El mayor problema de la izquierda es su existencia, ya que no se entiende a sí misma y no deja de pensar en qué hacer para comprenderse en medio de tanta multiplicación de posiciones, cambios y recambios, indecisiones y variaciones que alimentan su desnutrida ideología que va variando desde un fanático apoyo a la violencia extremista, hasta una especie de ubicación vacacional en alguna dependencia del Estado, donde les ha tocado anidar a base de favores, nunca por capacidad o talento.
La izquierda en su conjunto, maltrecha siempre, dividida siempre, ofuscada y resentida siempre, transita entre defectos y ausencia de virtudes. Desde su anomalía existencial y su perversión “intelectual”, no ocupa espacios de lucidez, sino de estupidez.
Los casos de descomposición política y dirigencial abundan, se multiplican como esporas. La destrucción de gremios sindicales es una clara señal que el dinero y los viajes de placer los han vuelto “turistas de luchas”, delegados de costumbre eterna que usan esos viajes y esos dineros para expresar una mentirosa solidaridad que no es ninguna expresión de lucha sincera, sino el simple “cumplir por cumplir” cuando se ha convocado a una jornada internacionalista donde las conferencias resultan en un aburrimiento espectacular, porque los que hablan y hablan, son los expertos que no promueven ideas, porque carecen de conocimientos y de trayectoria. Y sin trayectoria y son conocimientos, no se puede hacer de “expertos”.

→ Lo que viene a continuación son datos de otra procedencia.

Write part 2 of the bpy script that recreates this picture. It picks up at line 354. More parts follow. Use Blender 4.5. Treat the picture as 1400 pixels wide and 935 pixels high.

Los dirigentes de la izquierda, en cualquier lugar y momento, son los mismos de siempre, los que están aptos por ellos mismos para cualquier cargo y cualquier elección. No existe innovación, no se da un proceso de renovación o recambio, siguen enquistados los que un día aplauden a un lado y al siguiente día, al otro lado. Se eterniza la jefatura y lo único que varía es la máscara del fruto podrido.